Впрочем, могу утешить всех жаждущих войны. Рано или поздно она скорее всего будет. Оппоненты России слишком много поставили на карту, чтобы дать ей возможность одержать чистую победу. Если провокации не сработают, значит, им придётся самим выходит на сцену, как вышел 22 июня 1941 года «объединитель Европы» Адольф Гитлер. Избежать войны нам могут помочь только чудо и/или достижение абсолютной военной неуязвимости при гарантированном нанесении любому противнику неприемлемого ущерба.

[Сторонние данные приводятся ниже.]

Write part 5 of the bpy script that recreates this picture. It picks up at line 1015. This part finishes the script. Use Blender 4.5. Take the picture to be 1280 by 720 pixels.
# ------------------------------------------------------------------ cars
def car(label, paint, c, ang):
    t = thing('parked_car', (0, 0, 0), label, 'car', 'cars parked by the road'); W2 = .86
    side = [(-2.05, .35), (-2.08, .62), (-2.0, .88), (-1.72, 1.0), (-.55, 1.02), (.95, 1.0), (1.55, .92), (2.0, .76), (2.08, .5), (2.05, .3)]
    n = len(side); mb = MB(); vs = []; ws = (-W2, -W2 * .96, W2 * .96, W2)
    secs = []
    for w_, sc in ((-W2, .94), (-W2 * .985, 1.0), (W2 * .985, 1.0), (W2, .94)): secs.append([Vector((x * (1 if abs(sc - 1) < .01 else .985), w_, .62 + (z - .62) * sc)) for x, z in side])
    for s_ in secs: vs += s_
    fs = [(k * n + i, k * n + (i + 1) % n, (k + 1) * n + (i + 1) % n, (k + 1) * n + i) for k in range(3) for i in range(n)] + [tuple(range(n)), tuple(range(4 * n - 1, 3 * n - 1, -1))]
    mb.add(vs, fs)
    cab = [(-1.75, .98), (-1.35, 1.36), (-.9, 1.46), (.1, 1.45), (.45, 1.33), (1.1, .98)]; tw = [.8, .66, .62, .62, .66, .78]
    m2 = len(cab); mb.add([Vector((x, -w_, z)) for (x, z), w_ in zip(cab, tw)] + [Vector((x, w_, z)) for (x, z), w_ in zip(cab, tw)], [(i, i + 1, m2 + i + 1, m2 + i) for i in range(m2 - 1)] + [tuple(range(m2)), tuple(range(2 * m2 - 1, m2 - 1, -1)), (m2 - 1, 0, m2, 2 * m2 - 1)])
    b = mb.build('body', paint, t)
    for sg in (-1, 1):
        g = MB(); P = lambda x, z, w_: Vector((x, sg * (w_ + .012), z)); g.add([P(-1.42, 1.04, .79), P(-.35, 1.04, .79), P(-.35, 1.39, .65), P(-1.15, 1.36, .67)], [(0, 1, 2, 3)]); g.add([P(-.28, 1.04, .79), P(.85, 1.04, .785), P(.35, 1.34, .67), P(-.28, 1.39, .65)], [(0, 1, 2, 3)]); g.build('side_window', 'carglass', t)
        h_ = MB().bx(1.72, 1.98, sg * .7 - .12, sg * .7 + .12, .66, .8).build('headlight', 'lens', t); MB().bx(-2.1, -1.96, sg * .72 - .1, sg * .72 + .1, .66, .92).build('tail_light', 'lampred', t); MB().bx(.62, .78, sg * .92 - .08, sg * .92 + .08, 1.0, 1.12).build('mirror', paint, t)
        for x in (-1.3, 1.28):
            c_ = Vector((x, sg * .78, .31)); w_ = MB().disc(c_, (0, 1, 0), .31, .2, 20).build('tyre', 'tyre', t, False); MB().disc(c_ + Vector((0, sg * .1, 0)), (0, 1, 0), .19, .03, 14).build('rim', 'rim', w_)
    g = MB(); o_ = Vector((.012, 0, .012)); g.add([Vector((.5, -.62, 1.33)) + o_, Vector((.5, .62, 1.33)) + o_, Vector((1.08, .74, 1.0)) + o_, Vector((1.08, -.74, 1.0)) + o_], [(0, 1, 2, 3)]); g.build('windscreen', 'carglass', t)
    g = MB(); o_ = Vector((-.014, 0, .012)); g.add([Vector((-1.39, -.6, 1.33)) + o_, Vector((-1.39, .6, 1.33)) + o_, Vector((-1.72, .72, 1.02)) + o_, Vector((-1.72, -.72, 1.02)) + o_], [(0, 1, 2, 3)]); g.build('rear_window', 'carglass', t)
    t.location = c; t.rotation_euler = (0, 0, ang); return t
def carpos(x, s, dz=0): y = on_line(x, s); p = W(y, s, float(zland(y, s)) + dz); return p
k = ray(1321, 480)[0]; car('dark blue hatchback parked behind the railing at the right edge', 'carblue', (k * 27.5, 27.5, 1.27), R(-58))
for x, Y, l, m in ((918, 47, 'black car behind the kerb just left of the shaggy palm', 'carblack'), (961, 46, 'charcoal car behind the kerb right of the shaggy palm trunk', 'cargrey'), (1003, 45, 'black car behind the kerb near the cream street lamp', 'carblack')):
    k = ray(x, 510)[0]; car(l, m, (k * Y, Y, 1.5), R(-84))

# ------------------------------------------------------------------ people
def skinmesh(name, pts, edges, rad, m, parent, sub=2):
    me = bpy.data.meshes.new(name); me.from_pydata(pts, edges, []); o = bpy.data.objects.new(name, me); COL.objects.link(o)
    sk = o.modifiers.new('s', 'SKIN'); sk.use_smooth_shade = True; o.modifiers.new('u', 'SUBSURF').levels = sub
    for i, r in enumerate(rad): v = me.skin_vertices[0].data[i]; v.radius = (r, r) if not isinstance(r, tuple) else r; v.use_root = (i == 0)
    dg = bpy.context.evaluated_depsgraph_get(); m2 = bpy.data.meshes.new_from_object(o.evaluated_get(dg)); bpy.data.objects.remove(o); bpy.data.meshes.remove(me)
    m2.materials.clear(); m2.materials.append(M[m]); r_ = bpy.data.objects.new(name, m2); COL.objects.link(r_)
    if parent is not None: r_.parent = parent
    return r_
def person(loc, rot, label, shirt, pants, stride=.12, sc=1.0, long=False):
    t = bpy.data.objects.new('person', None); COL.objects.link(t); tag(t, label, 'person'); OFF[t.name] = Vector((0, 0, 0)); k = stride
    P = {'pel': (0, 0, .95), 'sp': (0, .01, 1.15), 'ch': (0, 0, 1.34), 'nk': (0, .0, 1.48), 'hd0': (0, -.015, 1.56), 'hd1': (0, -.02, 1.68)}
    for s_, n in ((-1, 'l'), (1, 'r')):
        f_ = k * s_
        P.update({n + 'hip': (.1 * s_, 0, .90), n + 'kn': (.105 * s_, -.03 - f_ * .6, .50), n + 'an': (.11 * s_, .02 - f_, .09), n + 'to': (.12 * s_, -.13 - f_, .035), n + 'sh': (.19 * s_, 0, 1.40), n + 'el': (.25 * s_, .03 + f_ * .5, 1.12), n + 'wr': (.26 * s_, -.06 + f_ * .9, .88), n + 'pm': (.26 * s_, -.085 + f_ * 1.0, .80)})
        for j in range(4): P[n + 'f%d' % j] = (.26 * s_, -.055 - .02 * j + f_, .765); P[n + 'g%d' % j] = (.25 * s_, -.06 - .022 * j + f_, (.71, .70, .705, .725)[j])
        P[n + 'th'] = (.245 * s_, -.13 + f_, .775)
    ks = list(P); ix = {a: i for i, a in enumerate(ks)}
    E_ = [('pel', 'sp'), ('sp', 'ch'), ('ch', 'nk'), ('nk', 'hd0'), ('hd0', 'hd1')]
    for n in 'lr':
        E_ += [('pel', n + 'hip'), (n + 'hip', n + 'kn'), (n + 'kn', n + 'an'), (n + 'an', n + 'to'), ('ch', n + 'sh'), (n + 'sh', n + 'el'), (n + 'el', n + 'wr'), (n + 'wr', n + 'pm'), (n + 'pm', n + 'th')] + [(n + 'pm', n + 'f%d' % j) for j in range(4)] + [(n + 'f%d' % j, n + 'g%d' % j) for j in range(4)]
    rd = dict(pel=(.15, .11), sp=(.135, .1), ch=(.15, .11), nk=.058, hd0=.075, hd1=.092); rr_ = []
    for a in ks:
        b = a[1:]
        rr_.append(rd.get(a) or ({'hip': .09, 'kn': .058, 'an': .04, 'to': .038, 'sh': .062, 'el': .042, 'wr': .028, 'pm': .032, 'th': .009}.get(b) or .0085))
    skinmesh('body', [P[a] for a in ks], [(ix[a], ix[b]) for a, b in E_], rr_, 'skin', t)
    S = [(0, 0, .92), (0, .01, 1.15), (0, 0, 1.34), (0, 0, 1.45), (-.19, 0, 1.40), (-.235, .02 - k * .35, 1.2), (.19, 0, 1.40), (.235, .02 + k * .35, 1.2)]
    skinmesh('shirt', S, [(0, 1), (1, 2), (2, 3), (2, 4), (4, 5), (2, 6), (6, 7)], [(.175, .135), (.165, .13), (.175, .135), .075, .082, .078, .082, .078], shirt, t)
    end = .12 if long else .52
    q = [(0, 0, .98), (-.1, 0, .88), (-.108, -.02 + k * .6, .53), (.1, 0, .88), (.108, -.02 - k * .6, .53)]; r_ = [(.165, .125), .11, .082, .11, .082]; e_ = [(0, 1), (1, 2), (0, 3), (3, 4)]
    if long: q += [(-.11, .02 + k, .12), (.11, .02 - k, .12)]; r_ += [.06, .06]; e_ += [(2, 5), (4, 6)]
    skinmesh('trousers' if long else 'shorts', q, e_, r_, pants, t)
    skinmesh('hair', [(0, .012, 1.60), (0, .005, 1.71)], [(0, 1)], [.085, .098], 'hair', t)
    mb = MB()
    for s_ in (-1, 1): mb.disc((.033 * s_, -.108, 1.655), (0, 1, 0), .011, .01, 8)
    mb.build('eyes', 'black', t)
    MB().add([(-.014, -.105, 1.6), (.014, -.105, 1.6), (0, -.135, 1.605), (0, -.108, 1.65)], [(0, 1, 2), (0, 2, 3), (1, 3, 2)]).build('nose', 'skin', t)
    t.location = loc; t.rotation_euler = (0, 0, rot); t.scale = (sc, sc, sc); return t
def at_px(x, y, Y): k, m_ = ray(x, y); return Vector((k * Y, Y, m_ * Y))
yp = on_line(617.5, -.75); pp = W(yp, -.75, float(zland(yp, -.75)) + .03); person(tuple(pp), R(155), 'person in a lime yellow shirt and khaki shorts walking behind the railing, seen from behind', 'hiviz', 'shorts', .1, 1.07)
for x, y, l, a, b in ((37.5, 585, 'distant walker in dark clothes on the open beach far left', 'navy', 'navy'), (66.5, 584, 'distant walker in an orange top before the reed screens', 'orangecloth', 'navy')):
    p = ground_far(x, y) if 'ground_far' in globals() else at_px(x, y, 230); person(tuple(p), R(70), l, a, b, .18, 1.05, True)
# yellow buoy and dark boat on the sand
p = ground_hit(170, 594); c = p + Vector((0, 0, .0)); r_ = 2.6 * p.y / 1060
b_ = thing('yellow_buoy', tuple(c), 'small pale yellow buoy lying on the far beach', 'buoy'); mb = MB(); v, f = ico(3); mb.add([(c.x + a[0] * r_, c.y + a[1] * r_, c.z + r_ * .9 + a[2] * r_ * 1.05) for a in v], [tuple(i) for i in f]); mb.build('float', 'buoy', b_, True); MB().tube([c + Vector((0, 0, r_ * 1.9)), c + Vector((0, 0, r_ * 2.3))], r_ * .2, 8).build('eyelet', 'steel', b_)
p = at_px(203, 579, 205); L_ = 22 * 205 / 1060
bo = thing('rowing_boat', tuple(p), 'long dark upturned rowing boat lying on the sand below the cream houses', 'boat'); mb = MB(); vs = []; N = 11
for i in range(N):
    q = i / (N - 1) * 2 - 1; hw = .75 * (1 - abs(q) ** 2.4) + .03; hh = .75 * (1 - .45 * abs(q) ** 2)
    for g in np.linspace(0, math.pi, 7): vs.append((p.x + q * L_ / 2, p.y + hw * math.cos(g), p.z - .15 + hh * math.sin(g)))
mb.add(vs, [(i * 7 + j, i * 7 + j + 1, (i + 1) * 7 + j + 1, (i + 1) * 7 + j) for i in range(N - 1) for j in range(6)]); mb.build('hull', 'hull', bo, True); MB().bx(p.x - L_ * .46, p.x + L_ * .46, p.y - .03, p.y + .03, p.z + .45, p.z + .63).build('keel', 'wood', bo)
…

Тем не менее, каждый выигранный месяц мира усиливает нашу позицию (приближая к желанной неуязвимости). Российские дипломатические манёвры в рамках минского (по Украине) и женевского (по Сирии) переговорных процессов ставят наших оппонентов перед дилеммой:
дальше вязнуть в бесперспективных переговорах (сам успех которых означал бы сдачу Западом позиций на условиях неприемлемого для него компромисса), по ходу проигрывая время и беспомощно наблюдая за меняющимся балансом сил;
сорвать мирный процесс и перейти к прямой военной конфронтации (для победы в которой уже не хватает сил), приняв на себя ответственность за все возможные последствия такого решения.
Фактически в Минске мы выигрываем войну, не посылая в бой наших солдат, экономя наши ресурсы и истощая противника в тех самых конфликтах, в которых он хотел истощить нас. Минск, это – как май 1940 года, когда Гитлер, до этого натравливаемый на СССР, бросился на Англию и Францию, сорвав «крестовый поход» против СССР объединённого Запада и раз и навсегда очертив контуры противостоящих во Второй мировой войне блоков. Растягивая Минск во времени и расширяя (если получится) в пространстве, мы поступаем, как мудрая обезьяна из китайской притчи, которая наблюдала с горы, как в долине дерутся два тигра, а когда они изнемогли спустилась и добила обоих.
Кроме того, Минск позволяет нам сохранять позицию, открывающую неограниченное пространство возможных решений, в то время как наши противники с каждым новым ходом в рамках Минска пространство своих решений сокращают. С точки зрения стратегии это делает нашу победу неизбежной. Попытка же выиграть тактически стратегически проигранный конфликт ведёт Запад к горячей войне, которая для большей части западных элит (кроме совсем уж сумасшедших идеологов) неприемлема.
Так что неплохо бы патриотам-милитаристам избавиться от плюрализма идей в одной голове и научиться побеждать, не расходуя ресурсы, а приобретая их. Или хотя бы не мешать делать это другим.